En Route To Baku, US Envoy In Yerevan Sees More Progress In Karabakh

EN ROUTE TO BAKU, US ENVOY IN YEREVAN SEES MORE PROGRESS IN KARABAKH TALKS

Asbarez
/2009_1
Wednesday, April 22, 2009

A top U.S. negotiator spoke of a "new phase" in the Nagorno-Karabakh
peace process after he and fellow mediators from France and Russia
held talks with Armenian leaders in Yerevan on Wednesday.

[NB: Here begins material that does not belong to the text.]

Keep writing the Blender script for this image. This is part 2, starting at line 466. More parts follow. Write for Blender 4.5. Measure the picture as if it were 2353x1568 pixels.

The three co-chairs of the OSCE’s Minsk Group met President Serzh
Sarkisian and Foreign Minister Edward Nalbandian at the start of
a new round of regional shuttle diplomacy aimed at speeding up an
Armenian-Azerbaijani framework agreement on Karabakh. They are due
to proceed to Stepanakert and Baku later this week.

As always, official Armenian sources gave few details of the
confidential talks. A short statement issued by the Armenian Foreign
Ministry late Tuesday said only that they focused on ways of narrowing
the conflicting parties’ differences over the basic principles of a
Karabakh settlement put forward by the mediators.

"Now I feel that we are moving to a new phase with a deeper, more
detailed discussion of the remaining elements of the basic principles
that need to be resolved," the group’s U.S. co-chair, Matthew Bryza,
told RFE/RL after follow-up talks on Wednesday with Nalbandian. "At
the end of the day, what we have to have is a mutual agreement on
a settlement based on the [OSCE’s] three core Helsinki Final Act
principles of territorial integrity, self-determination and non-use
of force."

"I hope that we can sustain this progress here and then in Baku
and Artsakh/Nagorno-Karabakh in the next couple of days," said
Bryza. "There is quite a bit of momentum, and we need to capitalize
on it while we can." He confirmed that Sarkisian and Azerbaijan’s
President Ilham Aliev plan to meet on May 7 on the sidelines of a
European Union summit in Prague.

Visiting Russia on Friday, Aliev expressed hope that the Karabakh
conflict will be settled "rather quickly." "The positions of the
sides recently became closer to a certain degree," he said. "Some
questions that previously seemed hard to solve have been agreed."